System Compensation And Cascade Compensation
System compensation
Setting the gain is the first step in adjusting the system for satisfactory performance. In many practical cases, however, the adjustment of the gain alone may not provide sufficient alteration of the system behavior to meet the given specifications. As is frequently the case, increasing the gain value will improve the steady-state behavior but will result in poor stability or even instability. It is then necessary to redesign the system (by modifying the structure or by incorporating additional devices or components) to alter the overall behavior so that the system will behave as desired. Such a redesign or addition of a suitable device is called compensation. A device inserted into the system for the purpose of satisfying the specifications is called a compensator. The compensator compensates for deficit performance of the original system.
Series (cascade) compensation and feedback (or parallel) compensation
Fig: 1 (a) Series compensation; (b) feedback or parallel compensation
Figures 1 (a) and (b) show compensation schemes commonly used for feedback control systems. Figure 1(a) shows the configuration where the compensator Gc(s) is placed in series with the plant. This scheme is called series compensation. An alternative to series compensation is to feed back the signal(s) from some element(s) and place a compensator in the resulting inner feedback path, as shown in Figure 1(b). Such compensation is called feedback compensation or parallel compensation.
In compensating control systems, we see that the problem usually boils down to a suitable design of a series or feedback compensator. The choice between series compensation and feedback compensation depends on the nature of the signals in the system, the power levels at various points, available components, the designer's experience, economic considerations, and so on.
In general, series compensation may be simpler than feedback compensation; however, series compensation frequently requires additional amplifiers to increase the gain and/or to provide isolation. (To avoid power dissipation, the series compensator is inserted at the lowest energy point in the feedforward path.)
Note that, in general, the number of components required in feedback compensation will be less than the number of components in series compensation, provided a suitable signal is available, because the energy transfer is from a higher power level to a lower level. (This means that additional amplifiers may not be necessary.)

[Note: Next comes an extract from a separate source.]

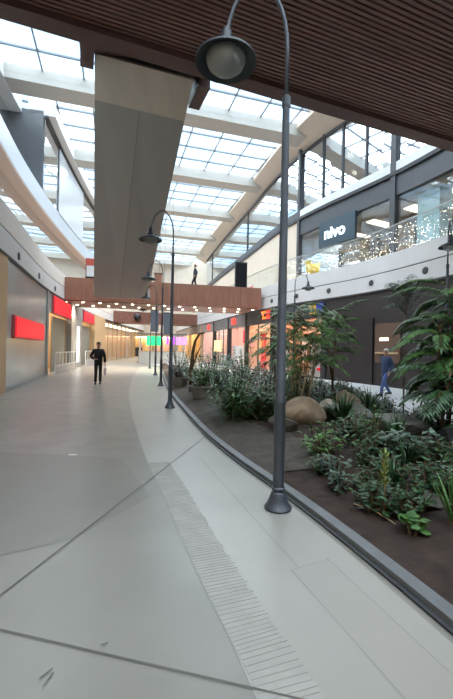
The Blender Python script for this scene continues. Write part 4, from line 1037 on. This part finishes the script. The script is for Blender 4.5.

In discussing compensators, we frequently use such terminologies as lead network, lag network, and lag-lead network. If a sinusoidal input ei is applied to the input of a network and the steady-state output eo (which is also sinusoidal) has a phase lead, then the network is called a lead network. (The amount of phase lead angle is a function of the input frequency.) If the steady-state output eo has a phase lag, then the network is called a lag network. In a lag-lead network, both phase lag and phase lead occur in the output but in different frequency regions; phase lag occurs in the low-frequency region and phase lead occurs in the high-frequency region. A compensator having a characteristic of a lead network, lag network, or lag-lead network is called a lead compensator, lag compensator, or lag-lead compensator.